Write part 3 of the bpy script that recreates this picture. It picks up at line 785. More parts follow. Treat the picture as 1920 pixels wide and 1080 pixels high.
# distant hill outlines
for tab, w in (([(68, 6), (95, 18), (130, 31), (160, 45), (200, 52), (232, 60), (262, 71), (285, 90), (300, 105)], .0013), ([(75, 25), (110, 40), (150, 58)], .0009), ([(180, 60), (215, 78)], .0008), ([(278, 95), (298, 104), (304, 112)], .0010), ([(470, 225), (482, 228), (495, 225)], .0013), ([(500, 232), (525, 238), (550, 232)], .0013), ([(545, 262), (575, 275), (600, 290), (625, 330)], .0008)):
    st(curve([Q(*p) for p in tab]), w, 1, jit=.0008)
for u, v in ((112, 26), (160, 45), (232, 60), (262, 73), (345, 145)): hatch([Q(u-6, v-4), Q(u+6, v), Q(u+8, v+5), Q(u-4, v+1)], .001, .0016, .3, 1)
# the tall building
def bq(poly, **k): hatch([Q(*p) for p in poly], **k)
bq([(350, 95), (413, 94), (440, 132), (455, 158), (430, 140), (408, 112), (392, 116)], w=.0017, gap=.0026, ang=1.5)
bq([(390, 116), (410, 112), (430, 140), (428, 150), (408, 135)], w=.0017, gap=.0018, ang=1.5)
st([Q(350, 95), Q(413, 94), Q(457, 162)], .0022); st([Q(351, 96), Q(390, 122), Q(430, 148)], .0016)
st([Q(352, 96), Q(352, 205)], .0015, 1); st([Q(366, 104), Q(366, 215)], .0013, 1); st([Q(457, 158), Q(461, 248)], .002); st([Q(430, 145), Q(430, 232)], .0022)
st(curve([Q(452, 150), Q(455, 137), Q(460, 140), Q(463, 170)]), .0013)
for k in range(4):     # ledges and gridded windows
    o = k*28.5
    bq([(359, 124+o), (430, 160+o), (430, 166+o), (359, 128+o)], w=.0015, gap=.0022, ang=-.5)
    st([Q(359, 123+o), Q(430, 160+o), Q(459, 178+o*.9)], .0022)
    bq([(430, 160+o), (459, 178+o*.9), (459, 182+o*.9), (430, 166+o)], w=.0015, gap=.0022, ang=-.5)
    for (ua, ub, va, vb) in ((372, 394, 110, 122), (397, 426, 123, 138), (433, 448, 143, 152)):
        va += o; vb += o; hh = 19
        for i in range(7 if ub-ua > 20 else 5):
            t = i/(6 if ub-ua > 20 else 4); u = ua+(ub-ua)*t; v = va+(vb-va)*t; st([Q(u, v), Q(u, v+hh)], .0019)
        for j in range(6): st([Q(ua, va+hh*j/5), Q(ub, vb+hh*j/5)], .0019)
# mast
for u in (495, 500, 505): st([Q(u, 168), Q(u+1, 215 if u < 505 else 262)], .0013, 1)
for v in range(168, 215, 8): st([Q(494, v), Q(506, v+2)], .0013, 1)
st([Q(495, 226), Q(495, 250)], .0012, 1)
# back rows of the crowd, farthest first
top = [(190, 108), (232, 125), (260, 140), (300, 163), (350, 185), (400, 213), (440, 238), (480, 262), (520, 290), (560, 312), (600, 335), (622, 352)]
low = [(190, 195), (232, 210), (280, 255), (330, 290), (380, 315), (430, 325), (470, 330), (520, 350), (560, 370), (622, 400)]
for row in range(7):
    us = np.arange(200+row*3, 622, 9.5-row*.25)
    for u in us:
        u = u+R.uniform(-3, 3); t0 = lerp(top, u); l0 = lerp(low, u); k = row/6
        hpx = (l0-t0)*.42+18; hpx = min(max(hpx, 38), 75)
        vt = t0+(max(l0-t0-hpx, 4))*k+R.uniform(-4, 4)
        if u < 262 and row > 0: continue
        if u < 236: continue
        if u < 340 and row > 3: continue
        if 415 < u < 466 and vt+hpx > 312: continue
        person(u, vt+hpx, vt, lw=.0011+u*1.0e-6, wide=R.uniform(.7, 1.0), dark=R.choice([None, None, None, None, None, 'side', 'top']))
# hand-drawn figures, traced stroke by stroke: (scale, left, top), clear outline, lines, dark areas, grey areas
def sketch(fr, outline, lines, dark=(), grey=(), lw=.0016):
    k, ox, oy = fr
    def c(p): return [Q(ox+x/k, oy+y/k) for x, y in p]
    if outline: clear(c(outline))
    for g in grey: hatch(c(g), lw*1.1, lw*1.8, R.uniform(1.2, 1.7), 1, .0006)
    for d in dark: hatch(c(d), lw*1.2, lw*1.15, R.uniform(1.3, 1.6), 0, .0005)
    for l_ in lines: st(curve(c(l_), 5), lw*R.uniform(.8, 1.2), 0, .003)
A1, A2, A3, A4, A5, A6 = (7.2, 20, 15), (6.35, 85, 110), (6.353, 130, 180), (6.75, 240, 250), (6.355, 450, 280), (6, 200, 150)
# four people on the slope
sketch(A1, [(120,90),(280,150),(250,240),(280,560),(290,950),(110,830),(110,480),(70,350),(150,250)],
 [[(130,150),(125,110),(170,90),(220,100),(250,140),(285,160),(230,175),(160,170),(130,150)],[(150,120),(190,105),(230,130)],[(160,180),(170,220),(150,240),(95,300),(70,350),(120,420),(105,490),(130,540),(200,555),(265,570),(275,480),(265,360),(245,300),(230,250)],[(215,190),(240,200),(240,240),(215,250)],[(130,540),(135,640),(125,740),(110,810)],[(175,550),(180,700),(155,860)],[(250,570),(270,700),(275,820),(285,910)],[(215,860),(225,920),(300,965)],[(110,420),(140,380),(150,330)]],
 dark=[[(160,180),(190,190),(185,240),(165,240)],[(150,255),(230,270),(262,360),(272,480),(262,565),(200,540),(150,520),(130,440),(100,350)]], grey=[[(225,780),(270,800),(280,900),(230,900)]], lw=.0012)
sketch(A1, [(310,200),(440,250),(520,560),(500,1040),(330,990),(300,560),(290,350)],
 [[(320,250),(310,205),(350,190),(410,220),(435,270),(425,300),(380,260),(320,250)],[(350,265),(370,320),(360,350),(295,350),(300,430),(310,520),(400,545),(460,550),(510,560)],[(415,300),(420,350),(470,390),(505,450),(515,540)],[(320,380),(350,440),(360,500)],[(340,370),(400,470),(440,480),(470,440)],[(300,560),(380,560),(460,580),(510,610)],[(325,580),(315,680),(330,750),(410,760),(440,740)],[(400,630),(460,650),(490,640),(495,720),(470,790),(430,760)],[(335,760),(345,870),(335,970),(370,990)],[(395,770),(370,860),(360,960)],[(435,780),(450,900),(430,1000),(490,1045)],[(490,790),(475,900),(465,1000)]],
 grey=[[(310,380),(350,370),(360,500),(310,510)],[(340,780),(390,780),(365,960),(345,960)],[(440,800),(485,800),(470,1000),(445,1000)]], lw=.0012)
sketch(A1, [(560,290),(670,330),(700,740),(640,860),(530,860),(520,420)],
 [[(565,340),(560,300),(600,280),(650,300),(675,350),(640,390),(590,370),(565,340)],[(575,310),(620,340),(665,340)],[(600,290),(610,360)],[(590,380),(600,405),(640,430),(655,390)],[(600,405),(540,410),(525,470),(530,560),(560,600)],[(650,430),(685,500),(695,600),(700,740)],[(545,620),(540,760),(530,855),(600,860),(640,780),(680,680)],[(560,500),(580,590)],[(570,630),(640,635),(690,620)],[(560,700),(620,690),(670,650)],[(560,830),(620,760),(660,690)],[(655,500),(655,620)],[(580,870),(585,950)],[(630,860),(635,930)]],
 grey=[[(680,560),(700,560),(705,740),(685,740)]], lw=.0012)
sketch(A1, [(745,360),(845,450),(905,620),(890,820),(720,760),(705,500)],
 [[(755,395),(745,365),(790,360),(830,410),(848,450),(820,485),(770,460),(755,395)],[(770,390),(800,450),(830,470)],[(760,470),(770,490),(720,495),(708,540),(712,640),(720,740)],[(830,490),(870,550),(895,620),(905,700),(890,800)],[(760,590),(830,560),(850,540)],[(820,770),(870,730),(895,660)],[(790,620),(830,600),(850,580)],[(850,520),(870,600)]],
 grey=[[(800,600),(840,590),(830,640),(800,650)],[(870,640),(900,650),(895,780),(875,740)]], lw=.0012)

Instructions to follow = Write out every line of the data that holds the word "wide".

Completed task =
Write part 3 of the bpy script that recreates this picture. It picks up at line 785. More parts follow. Treat the picture as 1920 pixels wide and 1080 pixels high.
        person(u, vt+hpx, vt, lw=.0011+u*1.0e-6, wide=R.uniform(.7, 1.0), dark=R.choice([None, None, None, None, None, 'side', 'top']))